One of my favorite subjects to study (although not necessarily my favorite class at the university right now) is the Catholic liturgy, namely the Holy Mass. There is just so much to be said about the beauty of the Sacraments, especially the Eucharist, which happens to occur only within the context of the Mass. Because the Eucharist is inherently beautiful, I don’t think it’s much of a stretch to say that the Mass, if done in accord with the authority and teachings of the Catholic Church, is also an innately beautiful activity. I’ll try to explain what I mean (with a slightly philosophical bent, as always)…

It seems to me that there are a few types of beauty that we can and do experience in the world. The first type is the kind we see in, say, paintings, music, other artwork, etc. This type of beauty is perceived by the viewer, and is dependent on his or her own disposition toward the object of beauty. For example, one person may love a certain Bach violin concerto, and another person might utterly hate it. We cannot be offended either way, though, since the music itself is neither ‘good’ or ‘bad,’ but is specifically designed to appeal to the human senses and therefore be judged by the individual as worth listening to or not. In other words, the music itself is not ‘objectively’ good or bad, but is deemed so by the ‘subject’—the listener.

Another type of beauty exists in the Sacraments. The form of the Sacraments comes through the Tradition of the Church, which was first initiated by Christ in his public life and revelation. Even though our Sacraments nowadays look different than they would have in the year 34 AD, the same essential elements have certainly been preserved. What’s more, even though the outward appearance may differ over time, the inner substance of the Sacraments—i.e. God’s efficacious grace, the fact that he really is doing something through them—remains forever. In this case, the beauty of the Sacraments is a sort of ‘objective’ beauty, it seems, or a beauty that exists not because of the viewer saying it does, but rather because the very act of God’s grace flowing into the human world is something in and of itself beautiful. If God is the perfection of beauty, which he is, than how could his very life, being poured out in the Eucharist and the other Sacraments, not also be something altogether beautiful?

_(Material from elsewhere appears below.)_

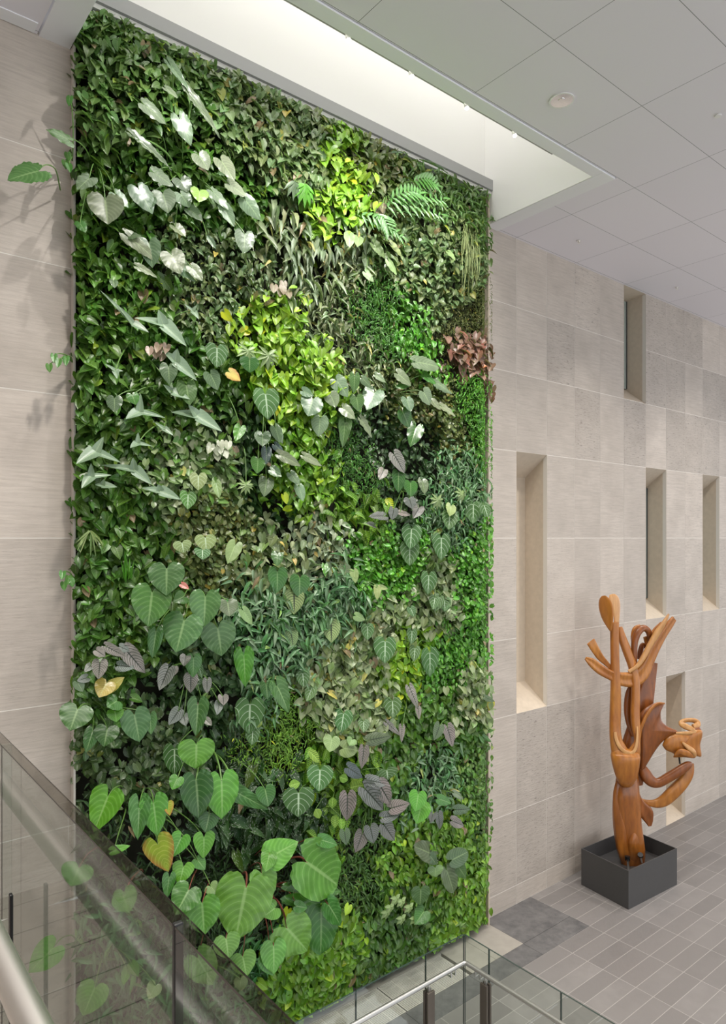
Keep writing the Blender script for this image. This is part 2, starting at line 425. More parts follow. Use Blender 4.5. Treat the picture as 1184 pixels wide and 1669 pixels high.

Having said all that, we can see how the Mass—the only place where the Eucharist can really be celebrated—is also something very beautiful. It is not beautiful in the deepest sense because of what we do to it, or the things we add; for example, the songs we sing and words we use, while they may be beautiful in the first sense (like the Bach music), are not as beautiful as the Eucharist, which sustains its own perfection. The Mass is beautiful because it was given to us substantially (in it’s very core) by Jesus Christ, who celebrated the first Mass the night before he died; likewise, the Son of God continues to be present at every Mass, celebrating each one by way of the priest, who acts in persona Christi.